6 Tips for Authors Who Write in Multiple Genres

A few weeks ago, I compared genres to food groups (you can read that post here).

At the end of that post, I said, “There are ways to clarify things for your readers, publishers, and marketers.” This week, I want to share a few of those ways.

6 Tips for Authors Who Write in Multiple Genres


Before I begin, though, I need to make two things perfectly clear.

1. If you write in one genre and only one genre, that’s okay.

2. If you write in more than one genre, that’s okay.

There is no single rule, method, technique, practice, or attitude that works for every writer who has ever lived, is now living, or ever will live. No magic bullet. No one-size-fits-all. None of that.

Writers are like Olympic athletes. Some are decathletes, able to do well and succeed in events as varied as the long jump, the pole vault, and the hundred yard dash.

Others are single event specialists who can run a sparkling dash, but don’t do pole vaulting or steeplechasing.

Whichever camp you fall into, be the best you can be.

The Purpose of This Post

The purpose of this post is to help those who write in more than one genre find ways to build readership and brand for each of the genres in which they write.

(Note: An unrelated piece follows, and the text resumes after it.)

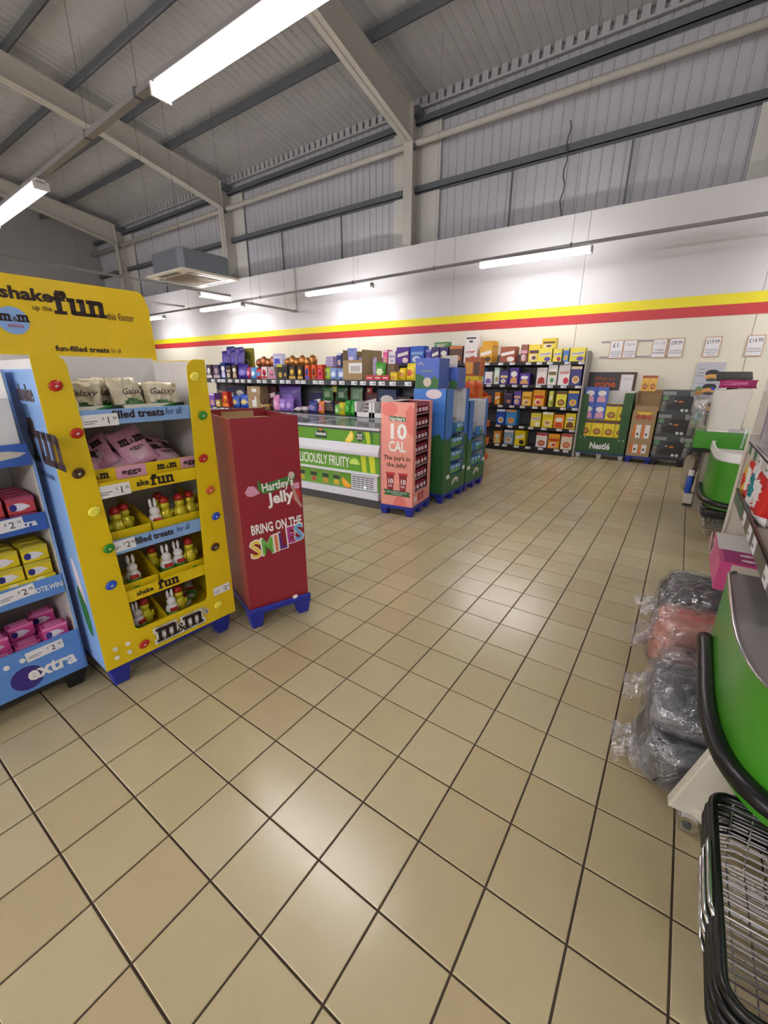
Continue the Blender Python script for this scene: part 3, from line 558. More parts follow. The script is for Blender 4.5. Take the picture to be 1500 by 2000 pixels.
G().box(.01, .02, .01, .53, .13, 1.29, mat('5A1E2A', .6)).box(.02, .39, .525, .533, .13, 1.29, mat('6A2832', .6)).out('liner', pk)
P0 = FRONT(-.0003)
g = G().disc(P0, .105, 1.22, .1, .075, PD, 0, .0006).prism([(.3, 1.0), (.4, .93), (.4, 1.22), (.36, 1.28), (.3, 1.2)], P0, 0, .0006, PD).prism([(.15, .122), (.34, .122), (.3, .22), (.24, .26), (.19, .22)], P0, 0, .0006, PD); g.outs('print', pk)
b_ = G().prism([(.1, 1.1), (.3, 1.09), (.3, 1.14), (.1, 1.15)], P0, 0, .001, mat('3E6E40', .4)).out('badge_print', pk); txt("Hartley's", b_, P0, .2, 1.1, .04, WINK, w=.18, bold=.03)
txt('10', pk, P0, .2, .905, .16, WINK, w=.2, bold=.05); txt('CAL', pk, P0, .2, .76, .115, WINK, w=.21, bold=.04)
txt("The Joy's in", pk, P0, .2, .66, .05, mat('4A3A30', .5), w=.33, bold=.02); txt('the Jelly!', pk, P0, .2, .58, .05, mat('4A3A30', .5), w=.25, bold=.02)
for u in (.12, .28):
    q = G().prism([(u - .035, .28), (u + .035, .28), (u + .05, .5), (u - .05, .5)], P0, 0, .001, mat('8A1E2C', .4)).prism([(u - .058, .49), (u + .058, .49), (u + .058, .515), (u - .058, .515)], P0, 0, .0014, mat('C83A40', .4)).out('pot_print', pk)
    txt('10', q, P0, u, .385, .055, WINK, w=.06, bold=.04); txt('CAL', q, P0, u, .345, .025, WINK, w=.05, bold=.03)
rb = G().prism([(.03, .24), (.38, .24), (.36, .27), (.38, .3), (.03, .31), (.06, .27)], P0, .001, .002, mat('2E6A3C', .4)).out('ribbon_print', pk)
txt('No artificial colours', rb, P0, .205, .275, .02, WINK, w=.25, n=.003); txt('or flavours', rb, P0, .205, .25, .02, WINK, w=.14, n=.003)
QR = RIGHT(.4003)
for u in (.2, .3): G().prism([(u - .025, .155), (u + .025, .155), (u + .033, .26), (u - .033, .26)], QR, 0, .001, mat('A8303A', .4)).out('pot_print', pk)
G().rect(QR, .07, .13, .17, .23, WHITE).out('print', pk)
POT = mat('7A1830', .22, name='jelly_pot_plastic'); POTL = mat('9C3248', .25)
def jpot():
    t = G().lathe([(.034, 0), (.044, .085)], (0, 0, 0), POT, 10).out('jelly_pot', smooth=False)
    G().lathe([(.048, .085), (.048, .093)], (0, 0, 0), POTL, 10).out('lid', t)
    G().box(-.0, .02, -.018, .018, .025, .065, mat('E8D0D4', .4)).out('label', t, (.028, 0, 0)); return t
src = None; LV = [.285 + .147 * k for k in range(7)]
for l, z in enumerate(LV):
    G().box(.05, .392, .03, .525, z - .006, z, mat('A89098', .4)).out('shelf', pk)
    for c, y in enumerate((.11, .21, .31, .41)):
        o = src if src is None and False else (dup(src) if src else None)
        if o is None: src = o = jpot()
        o.location = place(PF, (.34, y + random.uniform(-.01, .01), z + .001)); o.rotation_euler = (0, 0, PF[2])
        tag(o, f'dark red jelly pot in the pink display window, {ORD[l]} layer up, {ORD[c]} from the left', 'jelly pot', 'jelly pots in the pink display')
# ---------------------------------------------------------------- goods: kind, left x, width, height, colours, name
CER1=[
 ('box', -5.615, 0.139, 0.337, 'E8609A', 'F4C0D8', 'pink'),
 ('box', -5.46, 0.213, 0.297, 'E9E6EA', 'B7A0C8', 'white and lilac'),
 ('box', -5.217, 0.381, 0.38, '5B2E9A', 'E8D8D0', 'purple'),
 ('box', -4.821, 0.393, 0.39, '2E62C8', '8FB8F0', 'bright blue'),
 ('box', -4.414, 0.15, 0.304, '4C3FA8', '9A90E0', 'violet'),
 ('box', -4.251, 0.201, 0.353, '3A2A70', 'E8C8A8', 'dark purple'),
 ('box', -4.037, 0.221, 0.346, '3A2A70', 'E8C8A8', 'dark purple'),
 ('box', -3.79, 0.327, 0.358, '54301F', 'D8762A', 'dark brown'),
 ('box', -3.439, 0.314, 0.389, 'E8E4E2', 'C8323C', 'white and red'),
 ('case', -3.077, 0.29, 0.336, 'D9A022', '4A3018', 'golden'),
 ('box', -2.618, 0.339, 0.31, 'A05030', 'E8E0D8', 'copper brown'),
 ('box', -2.183, 0.146, 0.339, '8A5040', 'E0A0B0', 'brown and pink'),
 ('box', -2.026, 0.235, 0.332, 'EBD040', '7A4A30', 'yellow and brown'),
 ('box', -1.822, 0.269, 0.249, 'F0E050', '5A48B0', 'pale yellow'),
 ('box', -1.534, 0.164, 0.242, 'F0E050', 'A03050', 'lemon yellow'),
 ('box', -1.351, 0.104, 0.247, '5080D0', 'F0E040', 'blue and yellow'),
 ('box', -1.229, 0.285, 0.249, 'F0E048', '6048B0', 'wide yellow'),
]
CER2=[
 ('box', -3.406, 0.209, 0.302, 'F0D840', 'D04030', 'yellow and red'),
 ('box', -3.1, 0.167, 0.343, '5AA0E0', 'F0E060', 'blue and yellow'),
 ('box', -2.921, 0.174, 0.258, 'E8E4EA', '7A58B0', 'white and violet'),
 ('box', -2.701, 0.114, 0.34, 'D8E8D8', 'B8D0C8', 'pale green'),
 ('box', -2.576, 0.19, 0.268, '3A2C80', 'E8C890', 'deep purple'),
 ('box', -2.375, 0.196, 0.338, '5030A0', 'E0A060', 'violet and pink'),
 ('box', -2.158, 0.222, 0.227, '4A2890', 'E0A868', 'violet'),
 ('box', -1.812, 0.203, 0.334, 'E8E2E0', 'A83830', 'white and brown'),
 ('box', -1.589, 0.177, 0.381, 'EFEDE8', '38904A', 'white and green'),
 ('box', -1.392, 0.22, 0.398, 'F0ECEA', 'D03048', 'white red and green'),
 ('box', -1.163, 0.205, 0.358, '2C2A78', 'E8D0A8', 'navy blue'),
]
CER3=[
 ('box', -2.649, 0.115, 0.258, 'E09020', 'F0C860', 'orange'),
 ('box', -2.42, 0.156, 0.243, '3A3050', '6A5080', 'dark plum'),
 ('box', -2.242, 0.163, 0.289, '6A50B0', 'E0B080', 'lilac'),
 ('box', -2.057, 0.201, 0.284, 'EFC040', 'C88820', 'golden yellow'),
 ('box', -1.835, 0.237, 0.319, 'F0A820', 'C84020', 'orange yellow'),
 ('box', -1.517, 0.08, 0.305, 'D8DC60', '7A9030', 'lime'),
 ('box', -1.378, 0.204, 0.3, 'EDE240', '6A4020', 'bright yellow'),
 ('box', -1.155, 0.208, 0.324, '2850A0', 'F0C030', 'royal blue'),
]
CER4=[
 ('box', -2.576, 0.196, 0.328, '1E4AB0', 'E0E8F8', 'deep blue'),
 ('box', -2.369, 0.235, 0.328, '4090D8', 'D8A060', 'sky blue'),
 ('box', -1.832, 0.21, 0.28, 'F0DC50', 'F6F2E0', 'pale yellow'),
 ('box', -1.602, 0.223, 0.312, 'F2D828', 'F8F4E8', 'yellow'),
 ('box', -1.369, 0.207, 0.273, 'E89020', 'D04818', 'orange'),
 ('box', -1.152, 0.201, 0.304, 'F0DC28', '7A4820', 'yellow and brown'),
]
CER5=[
 ('box', -2.609, 0.165, 0.266, 'E89838', 'C8D080', 'orange and green'),
 ('box', -2.375, 0.216, 0.308, '8AA8C0', 'E8E8E8', 'grey blue'),
 ('box', -2.137, 0.232, 0.315, 'E8D020', '2A2420', 'yellow and black'),
 ('box', -1.68, 0.228, 0.296, 'EFE9E8', 'C03040', 'white and red'),
 ('box', -1.431, 0.231, 0.295, 'E8A020', 'D05020', 'amber'),
 ('box', -1.18, 0.224, 0.314, 'EADCC0', 'D05048', 'cream'),
]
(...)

The first thing I need to tell you is that you’re not alone. Many successful authors have written in multiple genres. Who, you ask? Here are a few whose names you might recognize.

  • Edgar Allen Poe
  • H. G. Wells
  • Sir Arthur Conan Doyle
  • James Patterson
  • John Grisham

There are many others, as well, so if you write in multiple genres, you are in good company.

So how do you juggle the genres? There are nearly as many answers to that as there are writers. Following are six ideas to get you started.

1. Different Genres; Same Name
James Patterson and John Grisham write under the same name regardless of the genre. They’ve chosen to let their readers determine on a book-by-book basis what they want to read.

If you’ve already written and/or published several books in different genres, this is probably the option that will work best for you. Especially if you’ve already established followings for each of the genres in which you work.

With the advent of electronic books and book marketing, the use of tags, and search features, you can still separate your books by genre and allow readers to look for all of your historical novels without having to wade through all of your science fiction novels or travel documentaries.

2. Different Genres; Different Names
Another option, especially for writers who are lightly published or unpublished is to consider using a different name for each genre you work in.

Stephen King also wrote under the name Richard Bachman (though he wrote horror under both identities).

Nora Roberts also writes under the pen name J. D. Robb.

Find pen names you like for each of the genres in which you write. Choose names that you’re likely to respond to. For example, I’m known for art as Carrie L. Lewis. When it comes to writing, I’m Carrie Lynn Lewis. In either case, I answer to Carrie and to Carrie Lynn equally well.

3. Establish One Genre
Find the genre that’s most “you.” Push it for all it’s worth. Get as many works published in that genre as you can, develop your target audience, and woo them.

When you’ve done that, you can then invite your loyal readers to try out a new genre with you. They won’t all take you up on your invitation, but some will.

4. Promote Your Work
Nobody knows your writing or your story better than you do. Take the time to promote each new novel like it’s the only one. Do not–let me repeat DO NOT–leave this all important work to someone else, no matter how you publish.

5. Build Relationship With Readers
Take the time to answer reader questions. If you keep a blog, keep up with the comments and reply to each one. Be friendly when you make public appearances. If you treat readers like friends instead of like potential book buyers, you’ll develop a lot of friends and a lot of those friends will become book buyers.

6. Write The Best You Can
If you hope to be published, gain a readership, and be successful (however you define success), there is no shortcut for writing the best fiction or nonfiction you can. None. Make every book you write the best book you can write and publish nothing before its time.